# Supplied records:
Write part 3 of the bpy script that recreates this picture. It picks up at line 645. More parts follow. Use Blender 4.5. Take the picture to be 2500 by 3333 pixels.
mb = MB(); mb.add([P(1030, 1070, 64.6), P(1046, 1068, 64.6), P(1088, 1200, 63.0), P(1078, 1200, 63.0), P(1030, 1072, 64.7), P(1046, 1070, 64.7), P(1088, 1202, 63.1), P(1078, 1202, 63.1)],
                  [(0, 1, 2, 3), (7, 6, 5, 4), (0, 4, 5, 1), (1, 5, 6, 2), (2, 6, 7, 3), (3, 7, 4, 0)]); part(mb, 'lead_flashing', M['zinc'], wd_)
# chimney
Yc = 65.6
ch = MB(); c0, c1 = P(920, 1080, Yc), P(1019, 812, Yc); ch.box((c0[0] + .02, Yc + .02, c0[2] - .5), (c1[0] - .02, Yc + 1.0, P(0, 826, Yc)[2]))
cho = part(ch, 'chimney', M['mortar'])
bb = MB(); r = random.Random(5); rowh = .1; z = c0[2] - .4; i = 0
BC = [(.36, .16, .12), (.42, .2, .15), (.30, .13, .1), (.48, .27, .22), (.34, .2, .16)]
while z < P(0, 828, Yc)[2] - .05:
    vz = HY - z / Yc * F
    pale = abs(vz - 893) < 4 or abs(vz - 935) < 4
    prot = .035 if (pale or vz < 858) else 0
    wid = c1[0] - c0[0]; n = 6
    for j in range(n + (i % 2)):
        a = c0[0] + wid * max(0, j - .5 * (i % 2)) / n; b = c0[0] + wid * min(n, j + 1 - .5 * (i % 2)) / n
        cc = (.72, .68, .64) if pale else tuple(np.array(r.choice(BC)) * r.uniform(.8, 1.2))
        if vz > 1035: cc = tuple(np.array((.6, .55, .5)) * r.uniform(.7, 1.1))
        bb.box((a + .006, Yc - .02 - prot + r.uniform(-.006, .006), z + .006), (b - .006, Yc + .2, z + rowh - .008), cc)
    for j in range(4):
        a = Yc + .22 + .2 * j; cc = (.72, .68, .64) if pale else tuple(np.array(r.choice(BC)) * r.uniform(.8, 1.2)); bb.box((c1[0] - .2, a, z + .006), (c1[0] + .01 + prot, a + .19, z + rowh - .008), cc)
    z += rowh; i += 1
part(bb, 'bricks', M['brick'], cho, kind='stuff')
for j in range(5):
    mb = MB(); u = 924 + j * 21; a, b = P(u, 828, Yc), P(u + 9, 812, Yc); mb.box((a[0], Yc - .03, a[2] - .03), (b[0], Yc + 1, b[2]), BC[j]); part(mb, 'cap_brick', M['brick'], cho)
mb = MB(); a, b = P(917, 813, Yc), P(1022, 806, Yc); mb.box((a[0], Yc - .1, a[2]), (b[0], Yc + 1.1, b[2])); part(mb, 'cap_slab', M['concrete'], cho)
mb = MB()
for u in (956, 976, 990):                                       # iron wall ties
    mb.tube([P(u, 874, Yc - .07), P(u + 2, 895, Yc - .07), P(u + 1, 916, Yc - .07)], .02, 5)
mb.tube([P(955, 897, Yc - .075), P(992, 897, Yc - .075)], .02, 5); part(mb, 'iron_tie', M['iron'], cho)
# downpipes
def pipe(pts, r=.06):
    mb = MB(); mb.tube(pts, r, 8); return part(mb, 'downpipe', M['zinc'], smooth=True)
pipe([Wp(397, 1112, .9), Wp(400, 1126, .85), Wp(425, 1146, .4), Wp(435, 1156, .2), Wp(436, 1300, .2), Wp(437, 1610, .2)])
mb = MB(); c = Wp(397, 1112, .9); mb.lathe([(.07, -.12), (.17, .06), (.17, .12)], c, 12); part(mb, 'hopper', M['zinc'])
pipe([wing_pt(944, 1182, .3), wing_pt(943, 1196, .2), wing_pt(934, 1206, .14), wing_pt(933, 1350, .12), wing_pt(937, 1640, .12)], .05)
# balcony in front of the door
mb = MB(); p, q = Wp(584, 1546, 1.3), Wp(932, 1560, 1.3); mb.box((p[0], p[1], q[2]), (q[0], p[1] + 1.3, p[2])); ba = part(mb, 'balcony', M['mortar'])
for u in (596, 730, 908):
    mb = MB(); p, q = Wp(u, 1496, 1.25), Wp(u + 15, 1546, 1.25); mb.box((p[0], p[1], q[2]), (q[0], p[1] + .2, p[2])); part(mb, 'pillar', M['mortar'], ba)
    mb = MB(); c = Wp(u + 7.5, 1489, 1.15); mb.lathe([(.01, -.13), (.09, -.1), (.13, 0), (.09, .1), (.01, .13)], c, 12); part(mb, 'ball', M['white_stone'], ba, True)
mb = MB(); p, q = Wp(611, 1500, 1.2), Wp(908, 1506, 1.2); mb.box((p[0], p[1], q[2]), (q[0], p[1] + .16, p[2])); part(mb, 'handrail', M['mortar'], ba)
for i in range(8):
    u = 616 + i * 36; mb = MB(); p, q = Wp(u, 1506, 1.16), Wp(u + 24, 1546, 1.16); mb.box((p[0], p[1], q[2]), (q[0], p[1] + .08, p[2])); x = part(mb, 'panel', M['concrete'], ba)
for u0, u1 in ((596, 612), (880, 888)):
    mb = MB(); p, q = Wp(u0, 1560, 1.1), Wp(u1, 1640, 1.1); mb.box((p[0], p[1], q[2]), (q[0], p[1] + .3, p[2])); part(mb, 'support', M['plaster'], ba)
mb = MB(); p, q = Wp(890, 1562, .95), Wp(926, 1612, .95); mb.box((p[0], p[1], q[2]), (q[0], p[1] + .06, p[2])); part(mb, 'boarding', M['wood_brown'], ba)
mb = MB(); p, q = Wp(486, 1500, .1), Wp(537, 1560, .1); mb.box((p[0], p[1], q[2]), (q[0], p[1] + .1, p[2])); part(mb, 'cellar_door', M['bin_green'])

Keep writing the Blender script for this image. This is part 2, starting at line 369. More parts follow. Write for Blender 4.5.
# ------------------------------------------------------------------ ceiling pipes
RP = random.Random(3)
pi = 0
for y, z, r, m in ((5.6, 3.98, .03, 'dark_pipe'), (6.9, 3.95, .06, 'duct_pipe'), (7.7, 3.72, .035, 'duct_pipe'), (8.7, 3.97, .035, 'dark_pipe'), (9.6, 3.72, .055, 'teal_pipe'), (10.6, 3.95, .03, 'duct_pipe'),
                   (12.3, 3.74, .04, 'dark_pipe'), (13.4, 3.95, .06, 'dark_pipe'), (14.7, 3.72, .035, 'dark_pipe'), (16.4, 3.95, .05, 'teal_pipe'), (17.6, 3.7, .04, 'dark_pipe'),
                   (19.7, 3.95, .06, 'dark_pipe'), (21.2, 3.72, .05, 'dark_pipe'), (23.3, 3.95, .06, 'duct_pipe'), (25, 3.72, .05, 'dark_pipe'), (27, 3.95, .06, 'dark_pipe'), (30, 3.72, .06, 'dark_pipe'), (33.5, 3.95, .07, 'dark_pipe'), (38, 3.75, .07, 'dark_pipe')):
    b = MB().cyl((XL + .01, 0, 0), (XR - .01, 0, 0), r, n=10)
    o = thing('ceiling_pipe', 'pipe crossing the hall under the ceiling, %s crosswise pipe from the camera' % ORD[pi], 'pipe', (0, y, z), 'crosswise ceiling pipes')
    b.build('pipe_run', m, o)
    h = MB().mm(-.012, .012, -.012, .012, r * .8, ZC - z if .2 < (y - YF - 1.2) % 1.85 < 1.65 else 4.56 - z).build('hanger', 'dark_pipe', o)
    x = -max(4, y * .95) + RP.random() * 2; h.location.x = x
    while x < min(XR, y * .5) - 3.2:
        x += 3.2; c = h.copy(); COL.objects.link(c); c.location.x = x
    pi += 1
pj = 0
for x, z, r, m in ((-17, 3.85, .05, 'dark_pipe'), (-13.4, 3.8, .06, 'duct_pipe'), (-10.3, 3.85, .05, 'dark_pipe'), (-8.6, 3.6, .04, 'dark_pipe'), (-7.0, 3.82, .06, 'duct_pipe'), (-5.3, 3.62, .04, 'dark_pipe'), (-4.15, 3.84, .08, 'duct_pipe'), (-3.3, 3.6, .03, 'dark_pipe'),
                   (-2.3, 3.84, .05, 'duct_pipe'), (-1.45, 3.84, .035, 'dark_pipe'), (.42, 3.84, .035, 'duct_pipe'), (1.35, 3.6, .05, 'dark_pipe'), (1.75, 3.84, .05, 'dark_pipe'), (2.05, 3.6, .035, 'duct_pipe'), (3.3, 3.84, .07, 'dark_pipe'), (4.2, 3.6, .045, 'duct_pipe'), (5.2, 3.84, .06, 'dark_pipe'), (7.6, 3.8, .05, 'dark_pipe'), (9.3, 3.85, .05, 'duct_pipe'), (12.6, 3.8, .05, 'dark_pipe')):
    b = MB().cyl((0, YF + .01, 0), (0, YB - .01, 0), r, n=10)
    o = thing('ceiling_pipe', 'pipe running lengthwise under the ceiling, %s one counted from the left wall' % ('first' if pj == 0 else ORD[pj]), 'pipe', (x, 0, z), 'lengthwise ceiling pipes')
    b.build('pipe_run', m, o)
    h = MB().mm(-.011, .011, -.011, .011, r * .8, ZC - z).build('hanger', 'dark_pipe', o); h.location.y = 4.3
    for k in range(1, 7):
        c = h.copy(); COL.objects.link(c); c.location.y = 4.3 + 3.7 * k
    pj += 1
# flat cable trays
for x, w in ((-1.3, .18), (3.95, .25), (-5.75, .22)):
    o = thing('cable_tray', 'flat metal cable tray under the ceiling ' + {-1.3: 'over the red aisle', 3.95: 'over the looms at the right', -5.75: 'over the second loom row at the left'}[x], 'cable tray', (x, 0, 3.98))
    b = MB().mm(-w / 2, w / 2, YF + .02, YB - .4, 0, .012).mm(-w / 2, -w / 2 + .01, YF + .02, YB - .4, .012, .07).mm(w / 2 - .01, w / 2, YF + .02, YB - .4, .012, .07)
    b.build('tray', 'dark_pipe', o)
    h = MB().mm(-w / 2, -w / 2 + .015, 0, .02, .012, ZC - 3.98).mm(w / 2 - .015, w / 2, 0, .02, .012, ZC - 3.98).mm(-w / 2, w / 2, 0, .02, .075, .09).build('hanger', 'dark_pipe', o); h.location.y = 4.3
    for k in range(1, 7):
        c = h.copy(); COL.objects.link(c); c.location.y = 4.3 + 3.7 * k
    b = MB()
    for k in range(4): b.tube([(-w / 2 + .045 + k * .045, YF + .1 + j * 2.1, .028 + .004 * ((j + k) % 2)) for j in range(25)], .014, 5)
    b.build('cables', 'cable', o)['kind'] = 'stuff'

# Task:
Copy all lines from the material that contain "More".

# Problem solution:
Write part 3 of the bpy script that recreates this picture. It picks up at line 645. More parts follow. Use Blender 4.5. Take the picture to be 2500 by 3333 pixels.
Keep writing the Blender script for this image. This is part 2, starting at line 369. More parts follow. Write for Blender 4.5.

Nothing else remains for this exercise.